→ Dataset extract:

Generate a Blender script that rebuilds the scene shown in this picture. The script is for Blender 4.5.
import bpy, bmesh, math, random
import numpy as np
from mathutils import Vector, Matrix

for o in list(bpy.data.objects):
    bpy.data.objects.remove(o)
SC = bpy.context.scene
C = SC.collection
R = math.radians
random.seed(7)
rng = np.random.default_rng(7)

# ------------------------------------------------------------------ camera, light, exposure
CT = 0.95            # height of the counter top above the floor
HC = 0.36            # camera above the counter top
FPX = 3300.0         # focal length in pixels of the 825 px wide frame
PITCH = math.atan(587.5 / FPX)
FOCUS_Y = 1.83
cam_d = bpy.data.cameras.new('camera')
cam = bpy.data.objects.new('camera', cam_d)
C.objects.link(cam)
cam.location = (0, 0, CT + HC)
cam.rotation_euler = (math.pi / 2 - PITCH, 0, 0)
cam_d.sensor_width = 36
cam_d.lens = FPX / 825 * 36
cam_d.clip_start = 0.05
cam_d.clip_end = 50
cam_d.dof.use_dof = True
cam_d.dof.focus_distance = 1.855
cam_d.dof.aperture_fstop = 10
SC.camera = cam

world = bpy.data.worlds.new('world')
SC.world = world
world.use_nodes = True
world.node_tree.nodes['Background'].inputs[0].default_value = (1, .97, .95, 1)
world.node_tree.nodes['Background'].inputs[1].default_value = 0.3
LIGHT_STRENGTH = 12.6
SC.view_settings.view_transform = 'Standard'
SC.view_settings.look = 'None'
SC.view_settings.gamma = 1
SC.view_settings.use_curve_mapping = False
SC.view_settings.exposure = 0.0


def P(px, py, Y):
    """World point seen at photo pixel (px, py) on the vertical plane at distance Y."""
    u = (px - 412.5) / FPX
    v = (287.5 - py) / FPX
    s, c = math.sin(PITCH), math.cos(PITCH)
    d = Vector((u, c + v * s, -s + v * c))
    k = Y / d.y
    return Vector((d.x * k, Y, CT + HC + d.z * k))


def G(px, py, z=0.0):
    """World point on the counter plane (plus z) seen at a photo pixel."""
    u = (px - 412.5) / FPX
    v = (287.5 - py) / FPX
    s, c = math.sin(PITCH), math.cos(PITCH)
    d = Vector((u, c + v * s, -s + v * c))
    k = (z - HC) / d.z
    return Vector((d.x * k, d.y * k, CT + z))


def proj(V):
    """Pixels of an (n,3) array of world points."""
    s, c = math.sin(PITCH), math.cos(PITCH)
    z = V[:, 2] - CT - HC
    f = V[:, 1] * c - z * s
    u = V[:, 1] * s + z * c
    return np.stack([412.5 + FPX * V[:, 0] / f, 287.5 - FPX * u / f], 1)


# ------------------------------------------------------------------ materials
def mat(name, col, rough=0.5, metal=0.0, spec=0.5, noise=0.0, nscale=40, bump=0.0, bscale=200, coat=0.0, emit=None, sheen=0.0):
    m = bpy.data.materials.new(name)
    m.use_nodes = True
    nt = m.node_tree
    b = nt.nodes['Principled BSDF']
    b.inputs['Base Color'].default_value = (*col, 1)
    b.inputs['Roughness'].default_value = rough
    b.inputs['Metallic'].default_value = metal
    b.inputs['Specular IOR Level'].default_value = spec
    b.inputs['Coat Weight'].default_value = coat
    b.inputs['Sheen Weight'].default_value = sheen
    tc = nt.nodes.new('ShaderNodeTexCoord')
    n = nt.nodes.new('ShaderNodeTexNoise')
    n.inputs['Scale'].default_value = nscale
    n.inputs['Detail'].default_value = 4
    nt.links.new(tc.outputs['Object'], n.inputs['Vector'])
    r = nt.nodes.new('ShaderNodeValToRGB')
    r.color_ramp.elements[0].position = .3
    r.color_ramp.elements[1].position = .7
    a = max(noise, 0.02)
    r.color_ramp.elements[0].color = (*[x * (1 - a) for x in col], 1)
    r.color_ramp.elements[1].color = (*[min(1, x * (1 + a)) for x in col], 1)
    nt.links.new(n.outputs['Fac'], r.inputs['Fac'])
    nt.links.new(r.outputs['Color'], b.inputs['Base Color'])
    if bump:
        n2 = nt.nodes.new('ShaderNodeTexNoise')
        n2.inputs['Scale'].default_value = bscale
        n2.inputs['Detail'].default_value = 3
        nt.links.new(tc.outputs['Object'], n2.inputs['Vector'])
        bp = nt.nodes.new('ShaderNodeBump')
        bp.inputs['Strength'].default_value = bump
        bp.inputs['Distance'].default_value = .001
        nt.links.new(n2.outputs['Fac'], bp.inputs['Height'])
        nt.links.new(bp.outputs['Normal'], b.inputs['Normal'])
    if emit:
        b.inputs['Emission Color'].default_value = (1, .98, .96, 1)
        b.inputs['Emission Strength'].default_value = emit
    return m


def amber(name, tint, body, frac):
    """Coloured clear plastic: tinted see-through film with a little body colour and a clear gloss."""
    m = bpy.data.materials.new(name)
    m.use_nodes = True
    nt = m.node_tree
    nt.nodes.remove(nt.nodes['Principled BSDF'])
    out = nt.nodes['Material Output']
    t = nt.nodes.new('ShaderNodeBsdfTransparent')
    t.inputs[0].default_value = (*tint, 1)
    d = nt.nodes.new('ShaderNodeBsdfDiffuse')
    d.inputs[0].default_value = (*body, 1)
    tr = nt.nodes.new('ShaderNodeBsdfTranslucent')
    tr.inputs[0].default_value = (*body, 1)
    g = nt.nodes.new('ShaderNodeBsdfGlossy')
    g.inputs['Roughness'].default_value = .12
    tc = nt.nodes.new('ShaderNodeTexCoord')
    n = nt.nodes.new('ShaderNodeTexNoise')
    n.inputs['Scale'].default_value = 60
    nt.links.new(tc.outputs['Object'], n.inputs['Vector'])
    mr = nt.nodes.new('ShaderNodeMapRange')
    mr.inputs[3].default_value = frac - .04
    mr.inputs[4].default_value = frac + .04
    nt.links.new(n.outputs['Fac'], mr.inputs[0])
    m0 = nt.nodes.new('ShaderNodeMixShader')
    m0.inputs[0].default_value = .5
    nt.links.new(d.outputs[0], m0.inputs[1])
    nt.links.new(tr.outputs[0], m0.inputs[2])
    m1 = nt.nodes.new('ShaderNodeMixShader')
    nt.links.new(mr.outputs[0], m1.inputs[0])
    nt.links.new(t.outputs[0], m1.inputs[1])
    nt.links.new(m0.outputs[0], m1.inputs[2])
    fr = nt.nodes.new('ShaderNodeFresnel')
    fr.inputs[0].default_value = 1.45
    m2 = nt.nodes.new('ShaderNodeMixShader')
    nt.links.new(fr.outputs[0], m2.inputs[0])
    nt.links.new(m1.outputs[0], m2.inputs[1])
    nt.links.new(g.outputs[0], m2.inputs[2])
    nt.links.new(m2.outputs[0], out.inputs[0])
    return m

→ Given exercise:
Repeat the material word for word from its opening line up to and including the line containing "from mathutils import Vector, Matrix".

→ Task solution:
Generate a Blender script that rebuilds the scene shown in this picture. The script is for Blender 4.5.
import bpy, bmesh, math, random
import numpy as np
from mathutils import Vector, Matrix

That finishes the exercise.